A peça tem três partes distintas. Na primeira delas, acontece o encontro de Vado com Neusa Sueli, quando ela retorna para casa depois de um dia de labuta, quando ele a acusa de não deixar o seu dinheiro diário. O texto é jorrado da boca dos atores de forma cruel, bruta mesmo, além de embates físicos que chegam a causar um certo desconforto na plateia. A segunda parte, a melhor delas, tem a entrada de Saad como Veludo, acusado pelo casal de ter roubado a grana de Vado. Em um primeiro momento, causou-me estranheza a forma que Saad falava e ria, com voz grave (mesmo recurso utilizado por Andrade e Vieira na primeira parte), sem nenhuma afetação. A sua performance tem uma curva crescente, com ótimas tiradas, especialmente quando ele se utiliza de gestos mais afetados (ele faz uma cruzada de pernas bem ao estilo Sharon Stone em Instinto Selvagem), para logo se recompor, e voltar a falar grosso. Também aqui as cenas de embates físicos são bem reais, com puxões de cabelo, tapas na cara e empurrões fortes. A terceira parte volta a ser entre Vado e Neusa Sueli, e aqui a peça cai um pouco, culminando com um final nada apoteótico. Ver Neusa Sueli sentada em um banquinho, na penumbra, comendo um sanduíche frio, é triste e melancólico. O público chegou a aplaudir, já que a penumbra se transformou em escuridão, como se ali terminasse a peça. No entanto, houve mais uma curta aparição de Veludo esfaqueando Vado, mas a melancolia da cena anterior tirou todo o impacto desta cena final.
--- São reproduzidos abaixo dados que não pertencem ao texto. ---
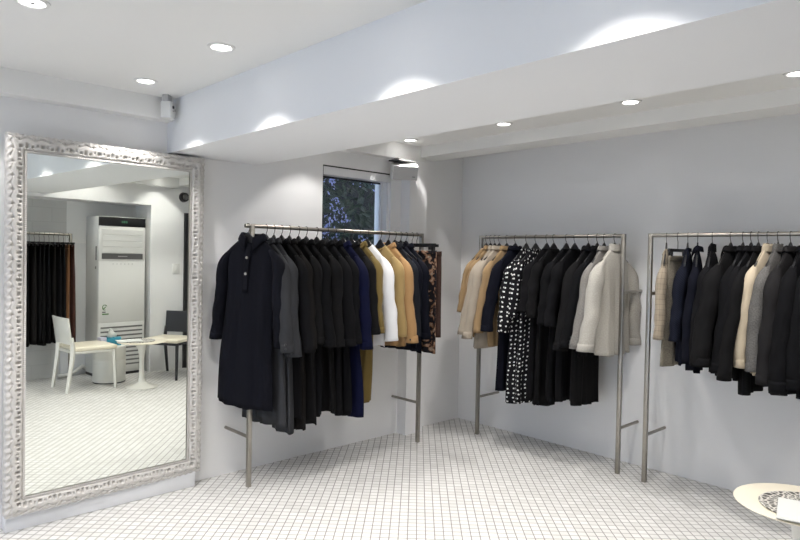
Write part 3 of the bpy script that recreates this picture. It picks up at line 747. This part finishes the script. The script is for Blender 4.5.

Nesta montagem, a sensualidade, sempre presente, por mais cruel que seja a encenação de Navalha na Carne, esteve completamente ausente. O diretor focou na violência do texto, expondo as características comuns da cena do submundo das drogas, da prostituição e dos marginalizados. E este mergulho no submundo é sugerido no próprio figurino dos atores, pois eles usam, em algum momento, óculos de mergulho ou de natação, o que os torna bizarros e mais ousiders ainda.
Foi uma montagem diferente que preservou a força do texto atemporal de Plínio Marcos.
Saí com a certeza que o teatro feito em Brasília está cada vez melhor.

Um comentário:

  1. Vi o espetáculo no domingo e também saí muito feliz. Concordo que o espetáculo caiu um pouco no terceiro ato e que o segundo é sem dúvidas o mais angustiante e incinerante. Os atores estão de parabéns, principalmente o menino que faz o Veludo, que mesmo com pouquíssimo tempo na peça, mostrou toda a dor/sofrimento de seu personagem sem cair na caricatura fácil.